The Board, assisted by the Committee, monitors our principal risks and risk mitigation practices while keeping an eye on emerging risks. In South Africa and in many other parts of the world, upcoming elections amplify political uncertainties. We are also monitoring supply chain-related risks related to changes in weather patterns (El Niño) and geopolitical tensions disrupting shipping routes resulting in delays. These require increased inventory holdings and reduce the availability of working capital.

Cyber risk is a major global risk concern as attackers are increasingly sophisticated and organised. In 2024, the Group successfully implemented the final year of our three-year IT security plan. The plan, which was informed by external technical analysis, has improved our overall organisational security maturity, with noted improvements in application and infrastructure protection and a greater understanding from employees of identifying and preventing cyber threats. The objective going forward is to institute an annual and ongoing cybersecurity programme.

The Committee reviewed and approved the IT security plan for 2025. Our planning also includes measures to protect personal information we collect from consumers to avoid reputational damage and potential fines.

In 2024, the Committee reviewed the Group’s planning in the unlikely event of a total electricity grid collapse in South Africa. We are comfortable that we have appropriate plans to ensure an orderly shutdown of our operations in a blackout followed by a plan to secure our assets.

Our executives, management, and assurance providers collaborate to embed risk culture across the Group. Our combined assurance methodology includes teams from audit, compliance, risk, and business management to provide a coordinated approach to risk management. Based on the 2024 review and ongoing monitoring and supervision, the Group’s risk management and internal control systems function effectively.

In 2024, work was completed to improve the controls for the Group’s payroll. We are comfortable with the implementation of key systems, such as SAGE’s payroll system and a financial consolidation tool. This financial consolidation tool has made financial reporting more efficient and reliable. This year our external auditors reduced their fees due to their increased reliance in our internal control environment.

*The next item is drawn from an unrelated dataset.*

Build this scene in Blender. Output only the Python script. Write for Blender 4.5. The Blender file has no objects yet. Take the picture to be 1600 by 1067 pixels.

Read more about our combined assurance model and risk management processes.

Going concern

The Committee has considered the management-prepared going concern assessment and the Group’s outlook for trading conditions that will last for the foreseeable future.

This evaluation is based on a variety of different scenarios. They include the impact of anticipated higher levels of load shedding, the drawdown of our debt facilities to develop the Midrand Campus, our loan service and covenant requirements and working capital requirements. The Committee is satisfied that the Group is a going concern for the foreseeable future based on the information available at the time of approval of the Group AFS.

Priorities for 2025

The key focus areas identified for 2025 are as follows:

  • Monitoring the annual budget including costs related to load shedding.
  • Reviewing the implementation of the 2025 IT security plan.
  • Reviewing measures to improve the internal control environment.
  • Evaluating scenario planning for emerging risks including coalition politics in South Africa.
  • Further embedding the improvement of the financial statements and reporting processes across the Group.
  • Ever evolving regulatory and reporting requirements.

Conclusion

Having considered all the material factors and key audit matters, the Committee recommended the AFS for the year ended 29 February 2024 for approval to the Board. The Board has approved the AFS and IAR, which will be open for discussion at the forthcoming AGM of shareholders. The Committee is satisfied that it has fulfilled its responsibilities in accordance with its terms of reference for the year. I will be available at the AGM to answer any questions regarding the Committee’s activities.